::: Records :::

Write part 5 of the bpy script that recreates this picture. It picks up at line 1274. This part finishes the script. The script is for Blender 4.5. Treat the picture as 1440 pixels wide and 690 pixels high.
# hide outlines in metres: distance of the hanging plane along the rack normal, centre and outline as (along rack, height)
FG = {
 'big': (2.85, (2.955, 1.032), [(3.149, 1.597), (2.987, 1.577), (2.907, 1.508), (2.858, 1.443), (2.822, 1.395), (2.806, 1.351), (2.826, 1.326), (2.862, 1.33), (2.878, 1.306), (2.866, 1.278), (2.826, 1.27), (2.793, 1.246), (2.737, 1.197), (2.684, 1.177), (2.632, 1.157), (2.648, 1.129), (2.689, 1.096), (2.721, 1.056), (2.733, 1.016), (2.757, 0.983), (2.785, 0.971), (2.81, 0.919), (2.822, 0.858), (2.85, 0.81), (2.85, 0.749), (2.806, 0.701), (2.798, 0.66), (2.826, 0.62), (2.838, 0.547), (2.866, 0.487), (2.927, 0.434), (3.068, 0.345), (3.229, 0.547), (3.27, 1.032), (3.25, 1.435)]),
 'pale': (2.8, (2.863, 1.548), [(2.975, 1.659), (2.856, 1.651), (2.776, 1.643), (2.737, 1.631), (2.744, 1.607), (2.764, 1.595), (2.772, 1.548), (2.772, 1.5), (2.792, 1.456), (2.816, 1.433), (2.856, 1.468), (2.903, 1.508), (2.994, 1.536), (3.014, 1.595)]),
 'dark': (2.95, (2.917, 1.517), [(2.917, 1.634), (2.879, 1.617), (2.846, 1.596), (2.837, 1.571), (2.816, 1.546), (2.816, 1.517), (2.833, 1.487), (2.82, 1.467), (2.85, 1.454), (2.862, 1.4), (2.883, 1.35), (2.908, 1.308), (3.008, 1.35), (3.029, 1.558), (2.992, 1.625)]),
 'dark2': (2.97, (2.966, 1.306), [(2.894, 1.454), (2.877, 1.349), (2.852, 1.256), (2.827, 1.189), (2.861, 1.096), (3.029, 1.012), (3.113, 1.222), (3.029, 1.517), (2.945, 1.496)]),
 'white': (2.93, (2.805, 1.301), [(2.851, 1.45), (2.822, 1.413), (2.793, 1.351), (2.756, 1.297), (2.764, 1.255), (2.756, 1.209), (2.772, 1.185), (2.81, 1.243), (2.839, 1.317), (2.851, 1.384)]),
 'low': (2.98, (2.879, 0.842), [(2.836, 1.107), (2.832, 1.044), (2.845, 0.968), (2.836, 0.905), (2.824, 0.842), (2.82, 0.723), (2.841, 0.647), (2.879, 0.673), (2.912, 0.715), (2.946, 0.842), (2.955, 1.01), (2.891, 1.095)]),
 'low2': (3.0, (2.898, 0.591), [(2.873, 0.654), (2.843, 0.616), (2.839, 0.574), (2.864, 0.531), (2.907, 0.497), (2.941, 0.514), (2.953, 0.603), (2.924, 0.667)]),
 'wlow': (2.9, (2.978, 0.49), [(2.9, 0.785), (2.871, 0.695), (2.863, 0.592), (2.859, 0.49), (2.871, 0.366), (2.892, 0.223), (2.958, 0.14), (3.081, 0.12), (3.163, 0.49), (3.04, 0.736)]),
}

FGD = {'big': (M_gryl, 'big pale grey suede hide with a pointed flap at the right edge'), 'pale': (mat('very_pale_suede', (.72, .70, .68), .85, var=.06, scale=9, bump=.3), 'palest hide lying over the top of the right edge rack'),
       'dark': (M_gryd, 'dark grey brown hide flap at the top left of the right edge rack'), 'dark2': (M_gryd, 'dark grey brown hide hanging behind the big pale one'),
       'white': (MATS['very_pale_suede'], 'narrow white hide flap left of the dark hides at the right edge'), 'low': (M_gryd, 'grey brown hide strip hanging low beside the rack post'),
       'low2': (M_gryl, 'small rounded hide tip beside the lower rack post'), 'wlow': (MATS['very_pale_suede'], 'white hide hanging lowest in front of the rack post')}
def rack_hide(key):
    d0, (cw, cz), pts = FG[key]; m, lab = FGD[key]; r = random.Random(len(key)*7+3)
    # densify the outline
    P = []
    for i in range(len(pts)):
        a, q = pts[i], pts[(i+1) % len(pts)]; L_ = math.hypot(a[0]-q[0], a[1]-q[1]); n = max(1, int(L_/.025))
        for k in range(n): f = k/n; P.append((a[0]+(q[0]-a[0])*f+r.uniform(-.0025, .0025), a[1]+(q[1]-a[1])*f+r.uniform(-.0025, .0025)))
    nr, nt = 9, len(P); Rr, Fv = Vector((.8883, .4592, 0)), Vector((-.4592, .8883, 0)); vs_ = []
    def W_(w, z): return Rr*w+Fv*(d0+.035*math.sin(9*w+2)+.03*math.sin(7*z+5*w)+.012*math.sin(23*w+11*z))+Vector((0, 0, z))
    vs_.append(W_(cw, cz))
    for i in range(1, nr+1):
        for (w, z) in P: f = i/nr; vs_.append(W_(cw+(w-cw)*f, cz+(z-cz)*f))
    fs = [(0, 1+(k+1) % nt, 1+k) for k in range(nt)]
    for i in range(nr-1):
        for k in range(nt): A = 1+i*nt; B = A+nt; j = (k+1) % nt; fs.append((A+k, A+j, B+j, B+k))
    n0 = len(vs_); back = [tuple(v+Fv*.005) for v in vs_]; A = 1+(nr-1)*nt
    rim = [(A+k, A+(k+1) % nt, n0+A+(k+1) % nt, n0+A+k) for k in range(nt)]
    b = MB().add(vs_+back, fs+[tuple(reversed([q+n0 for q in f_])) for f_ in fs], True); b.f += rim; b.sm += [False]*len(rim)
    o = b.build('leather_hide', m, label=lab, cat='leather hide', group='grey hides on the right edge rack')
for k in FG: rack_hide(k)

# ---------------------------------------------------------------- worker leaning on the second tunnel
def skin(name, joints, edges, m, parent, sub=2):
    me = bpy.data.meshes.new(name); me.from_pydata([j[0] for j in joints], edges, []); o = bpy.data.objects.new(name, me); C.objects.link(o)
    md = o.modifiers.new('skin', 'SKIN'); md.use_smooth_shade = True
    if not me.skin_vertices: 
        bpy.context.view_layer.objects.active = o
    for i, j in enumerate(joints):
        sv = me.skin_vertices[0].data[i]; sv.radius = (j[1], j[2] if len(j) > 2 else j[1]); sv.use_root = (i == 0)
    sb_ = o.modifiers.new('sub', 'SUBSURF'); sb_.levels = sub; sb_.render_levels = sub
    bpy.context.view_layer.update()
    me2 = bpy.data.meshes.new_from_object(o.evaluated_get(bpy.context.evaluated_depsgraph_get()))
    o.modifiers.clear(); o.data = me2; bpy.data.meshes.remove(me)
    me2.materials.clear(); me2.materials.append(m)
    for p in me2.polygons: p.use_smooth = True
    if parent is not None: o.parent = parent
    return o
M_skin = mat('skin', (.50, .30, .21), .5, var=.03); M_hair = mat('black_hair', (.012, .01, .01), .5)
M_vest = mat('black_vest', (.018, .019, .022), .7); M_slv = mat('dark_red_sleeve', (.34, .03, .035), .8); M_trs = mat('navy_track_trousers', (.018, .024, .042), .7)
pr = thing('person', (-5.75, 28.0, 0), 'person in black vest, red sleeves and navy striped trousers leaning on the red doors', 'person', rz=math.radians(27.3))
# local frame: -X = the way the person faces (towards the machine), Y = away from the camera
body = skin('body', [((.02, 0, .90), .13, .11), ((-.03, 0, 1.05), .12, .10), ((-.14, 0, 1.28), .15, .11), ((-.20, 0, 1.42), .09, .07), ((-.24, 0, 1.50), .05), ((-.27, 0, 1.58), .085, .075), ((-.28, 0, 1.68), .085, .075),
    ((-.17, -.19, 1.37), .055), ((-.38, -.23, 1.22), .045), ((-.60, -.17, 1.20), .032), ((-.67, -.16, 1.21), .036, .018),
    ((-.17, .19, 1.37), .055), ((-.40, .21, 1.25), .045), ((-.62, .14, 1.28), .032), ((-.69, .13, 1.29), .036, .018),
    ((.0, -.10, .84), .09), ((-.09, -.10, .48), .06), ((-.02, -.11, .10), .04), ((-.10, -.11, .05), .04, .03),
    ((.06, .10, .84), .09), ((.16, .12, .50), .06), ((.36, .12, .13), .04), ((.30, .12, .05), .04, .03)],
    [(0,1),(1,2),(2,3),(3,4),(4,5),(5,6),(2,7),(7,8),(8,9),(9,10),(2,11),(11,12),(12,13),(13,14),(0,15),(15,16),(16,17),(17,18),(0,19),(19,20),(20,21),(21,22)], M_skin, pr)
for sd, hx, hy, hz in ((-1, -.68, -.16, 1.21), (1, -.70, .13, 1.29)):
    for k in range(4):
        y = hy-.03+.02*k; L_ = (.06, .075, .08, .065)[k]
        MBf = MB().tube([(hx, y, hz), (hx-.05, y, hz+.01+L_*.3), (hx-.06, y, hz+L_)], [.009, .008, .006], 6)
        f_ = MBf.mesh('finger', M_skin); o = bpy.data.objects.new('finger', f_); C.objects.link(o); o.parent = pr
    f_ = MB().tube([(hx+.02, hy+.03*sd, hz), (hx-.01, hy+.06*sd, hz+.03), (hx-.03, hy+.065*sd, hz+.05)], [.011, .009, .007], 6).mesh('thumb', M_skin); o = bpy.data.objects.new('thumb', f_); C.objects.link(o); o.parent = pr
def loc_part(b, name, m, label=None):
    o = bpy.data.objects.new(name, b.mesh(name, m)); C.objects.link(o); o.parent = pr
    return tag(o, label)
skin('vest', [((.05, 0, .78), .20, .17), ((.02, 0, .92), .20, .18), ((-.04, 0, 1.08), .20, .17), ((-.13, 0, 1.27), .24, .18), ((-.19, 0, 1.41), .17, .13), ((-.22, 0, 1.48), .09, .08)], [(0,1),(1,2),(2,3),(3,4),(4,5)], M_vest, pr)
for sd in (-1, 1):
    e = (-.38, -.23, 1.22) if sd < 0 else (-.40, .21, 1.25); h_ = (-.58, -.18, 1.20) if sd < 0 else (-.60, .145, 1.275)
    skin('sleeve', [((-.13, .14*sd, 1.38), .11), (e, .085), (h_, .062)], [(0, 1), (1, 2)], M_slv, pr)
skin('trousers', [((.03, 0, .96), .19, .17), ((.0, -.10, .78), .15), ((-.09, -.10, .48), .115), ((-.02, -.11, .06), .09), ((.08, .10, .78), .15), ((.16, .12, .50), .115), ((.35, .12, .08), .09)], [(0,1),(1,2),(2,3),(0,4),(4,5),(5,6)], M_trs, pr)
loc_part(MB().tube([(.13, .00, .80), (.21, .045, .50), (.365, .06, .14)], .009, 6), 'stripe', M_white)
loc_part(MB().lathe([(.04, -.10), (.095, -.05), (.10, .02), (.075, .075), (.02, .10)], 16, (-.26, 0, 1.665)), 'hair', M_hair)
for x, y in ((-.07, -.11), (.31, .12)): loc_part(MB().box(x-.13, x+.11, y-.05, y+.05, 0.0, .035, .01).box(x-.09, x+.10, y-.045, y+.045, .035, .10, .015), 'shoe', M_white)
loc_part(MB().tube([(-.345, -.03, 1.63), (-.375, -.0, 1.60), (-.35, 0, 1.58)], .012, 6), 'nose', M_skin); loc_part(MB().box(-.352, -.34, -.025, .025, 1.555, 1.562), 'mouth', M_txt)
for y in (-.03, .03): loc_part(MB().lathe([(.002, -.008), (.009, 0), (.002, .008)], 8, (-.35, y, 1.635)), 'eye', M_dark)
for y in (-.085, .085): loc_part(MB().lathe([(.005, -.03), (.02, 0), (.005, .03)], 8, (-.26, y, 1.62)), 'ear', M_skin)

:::
::: Records :::

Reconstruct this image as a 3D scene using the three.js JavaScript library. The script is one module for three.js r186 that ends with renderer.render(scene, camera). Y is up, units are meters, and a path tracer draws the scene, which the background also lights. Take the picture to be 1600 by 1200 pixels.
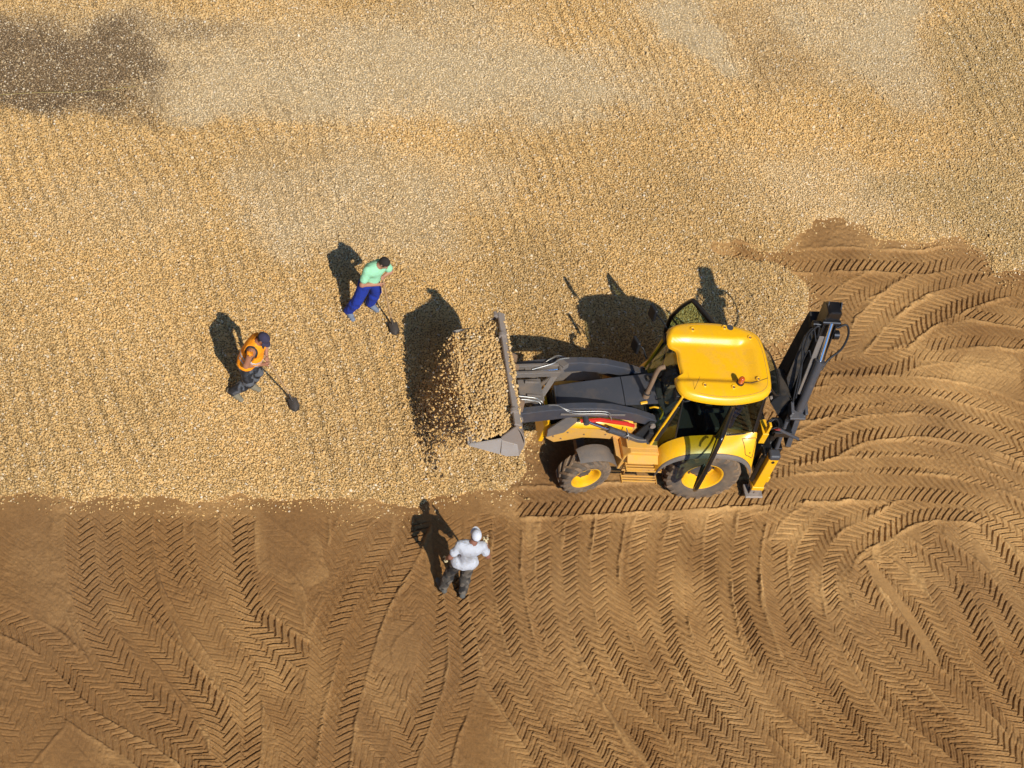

:::

- **Set problem**
Extract all lines from the material above that include the word "with".

- **Result of this task**
FGD = {'big': (M_gryl, 'big pale grey suede hide with a pointed flap at the right edge'), 'pale': (mat('very_pale_suede', (.72, .70, .68), .85, var=.06, scale=9, bump=.3), 'palest hide lying over the top of the right edge rack'),
Reconstruct this image as a 3D scene using the three.js JavaScript library. The script is one module for three.js r186 that ends with renderer.render(scene, camera). Y is up, units are meters, and a path tracer draws the scene, which the background also lights. Take the picture to be 1600 by 1200 pixels.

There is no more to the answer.